**Set task:**
How many of the lines here include "else"? Answer with a single number.

**Source excerpt:**
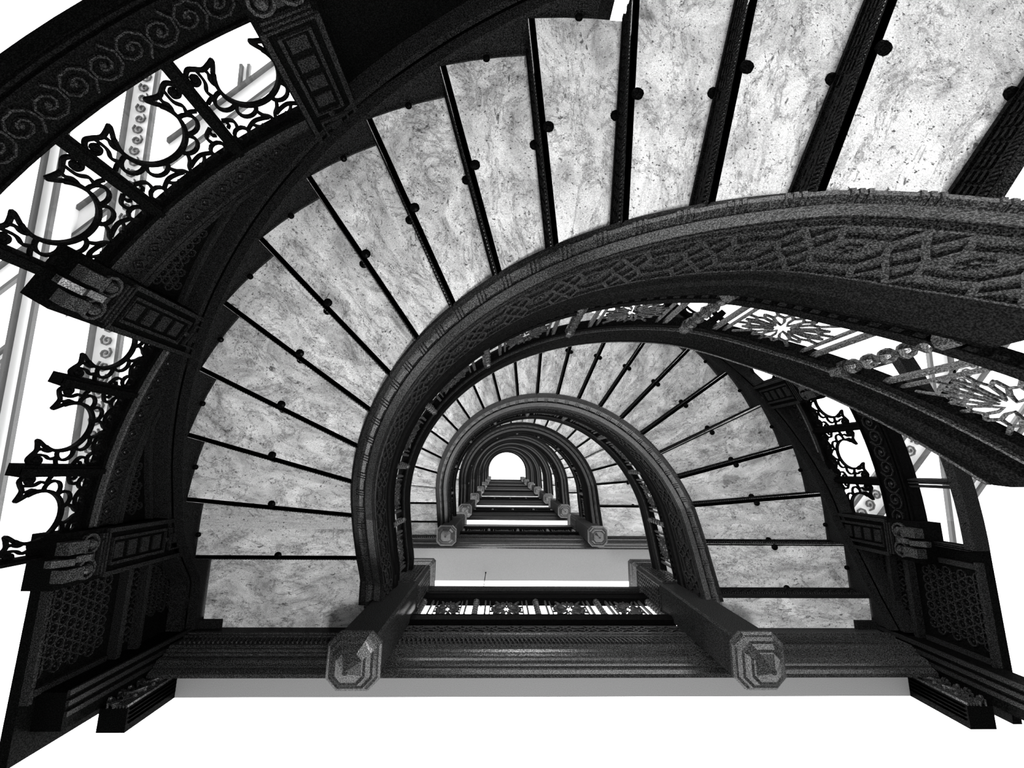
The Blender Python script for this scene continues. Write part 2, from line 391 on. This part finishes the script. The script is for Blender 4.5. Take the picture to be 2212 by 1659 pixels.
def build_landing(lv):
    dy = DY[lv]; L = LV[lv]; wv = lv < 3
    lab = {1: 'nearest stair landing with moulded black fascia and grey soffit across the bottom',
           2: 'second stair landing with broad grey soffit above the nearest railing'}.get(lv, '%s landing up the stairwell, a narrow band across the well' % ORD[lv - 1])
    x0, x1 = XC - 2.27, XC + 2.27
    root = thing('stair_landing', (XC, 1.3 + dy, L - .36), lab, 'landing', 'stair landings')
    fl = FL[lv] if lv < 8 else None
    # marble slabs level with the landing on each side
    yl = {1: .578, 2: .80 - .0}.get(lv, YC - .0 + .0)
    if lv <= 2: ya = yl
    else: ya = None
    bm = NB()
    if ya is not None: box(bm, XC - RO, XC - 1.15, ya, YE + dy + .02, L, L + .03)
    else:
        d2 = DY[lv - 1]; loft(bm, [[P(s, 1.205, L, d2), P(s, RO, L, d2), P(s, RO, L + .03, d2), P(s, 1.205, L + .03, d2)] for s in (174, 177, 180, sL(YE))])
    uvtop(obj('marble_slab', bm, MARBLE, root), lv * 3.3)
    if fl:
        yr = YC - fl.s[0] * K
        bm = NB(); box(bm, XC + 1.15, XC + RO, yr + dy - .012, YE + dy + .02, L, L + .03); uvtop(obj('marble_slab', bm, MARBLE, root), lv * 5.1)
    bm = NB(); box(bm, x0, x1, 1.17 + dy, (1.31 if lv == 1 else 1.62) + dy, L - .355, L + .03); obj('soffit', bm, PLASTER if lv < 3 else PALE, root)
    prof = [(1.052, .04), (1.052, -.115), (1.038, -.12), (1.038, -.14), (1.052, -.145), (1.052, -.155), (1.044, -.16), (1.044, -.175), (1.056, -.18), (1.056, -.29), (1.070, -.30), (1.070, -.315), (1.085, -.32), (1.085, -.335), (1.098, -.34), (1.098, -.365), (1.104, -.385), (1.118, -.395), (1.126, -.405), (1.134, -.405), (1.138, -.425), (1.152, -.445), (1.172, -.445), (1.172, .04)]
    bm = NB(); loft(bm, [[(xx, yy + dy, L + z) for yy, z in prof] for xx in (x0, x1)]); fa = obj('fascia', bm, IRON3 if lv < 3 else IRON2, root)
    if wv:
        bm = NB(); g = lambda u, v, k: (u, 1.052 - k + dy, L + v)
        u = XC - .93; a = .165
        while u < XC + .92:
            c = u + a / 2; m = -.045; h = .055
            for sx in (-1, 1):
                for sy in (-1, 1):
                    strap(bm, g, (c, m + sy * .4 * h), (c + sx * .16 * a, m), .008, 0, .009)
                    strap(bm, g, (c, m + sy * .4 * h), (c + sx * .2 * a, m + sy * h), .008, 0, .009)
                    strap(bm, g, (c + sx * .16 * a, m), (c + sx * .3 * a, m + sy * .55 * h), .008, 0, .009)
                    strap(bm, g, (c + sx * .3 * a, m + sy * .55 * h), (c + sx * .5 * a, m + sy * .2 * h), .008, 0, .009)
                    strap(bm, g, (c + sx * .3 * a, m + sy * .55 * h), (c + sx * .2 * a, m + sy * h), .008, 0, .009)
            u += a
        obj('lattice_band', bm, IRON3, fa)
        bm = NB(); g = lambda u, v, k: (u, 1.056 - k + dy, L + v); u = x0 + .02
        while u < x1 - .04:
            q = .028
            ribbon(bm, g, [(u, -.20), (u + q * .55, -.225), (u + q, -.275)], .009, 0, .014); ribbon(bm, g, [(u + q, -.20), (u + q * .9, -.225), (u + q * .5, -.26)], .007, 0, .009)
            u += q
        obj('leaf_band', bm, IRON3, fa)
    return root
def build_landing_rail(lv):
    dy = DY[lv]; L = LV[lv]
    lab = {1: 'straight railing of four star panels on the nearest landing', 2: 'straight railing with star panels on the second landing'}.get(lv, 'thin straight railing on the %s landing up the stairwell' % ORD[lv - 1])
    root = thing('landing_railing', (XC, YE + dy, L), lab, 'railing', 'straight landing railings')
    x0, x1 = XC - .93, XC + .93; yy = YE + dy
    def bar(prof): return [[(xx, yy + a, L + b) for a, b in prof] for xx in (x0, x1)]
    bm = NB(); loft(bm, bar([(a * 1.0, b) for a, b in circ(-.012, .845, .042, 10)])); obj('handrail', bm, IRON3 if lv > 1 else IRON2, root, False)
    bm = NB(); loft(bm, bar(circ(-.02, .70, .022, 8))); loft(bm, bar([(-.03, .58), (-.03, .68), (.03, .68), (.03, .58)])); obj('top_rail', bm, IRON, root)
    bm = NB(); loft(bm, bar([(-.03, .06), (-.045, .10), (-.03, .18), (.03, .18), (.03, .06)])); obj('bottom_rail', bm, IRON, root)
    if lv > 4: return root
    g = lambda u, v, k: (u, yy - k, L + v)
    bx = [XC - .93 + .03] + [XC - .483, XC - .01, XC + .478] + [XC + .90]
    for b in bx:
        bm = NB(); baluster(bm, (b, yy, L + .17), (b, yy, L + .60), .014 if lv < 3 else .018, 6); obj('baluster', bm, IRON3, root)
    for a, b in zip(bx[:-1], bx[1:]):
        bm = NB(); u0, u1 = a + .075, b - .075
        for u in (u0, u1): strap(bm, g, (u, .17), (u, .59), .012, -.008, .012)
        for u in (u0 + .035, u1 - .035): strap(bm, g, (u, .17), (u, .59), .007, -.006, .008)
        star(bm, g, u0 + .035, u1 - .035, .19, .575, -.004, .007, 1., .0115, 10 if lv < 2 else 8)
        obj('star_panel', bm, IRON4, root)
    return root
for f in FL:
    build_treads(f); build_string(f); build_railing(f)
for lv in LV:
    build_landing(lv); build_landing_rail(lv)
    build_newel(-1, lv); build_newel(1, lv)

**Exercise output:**
8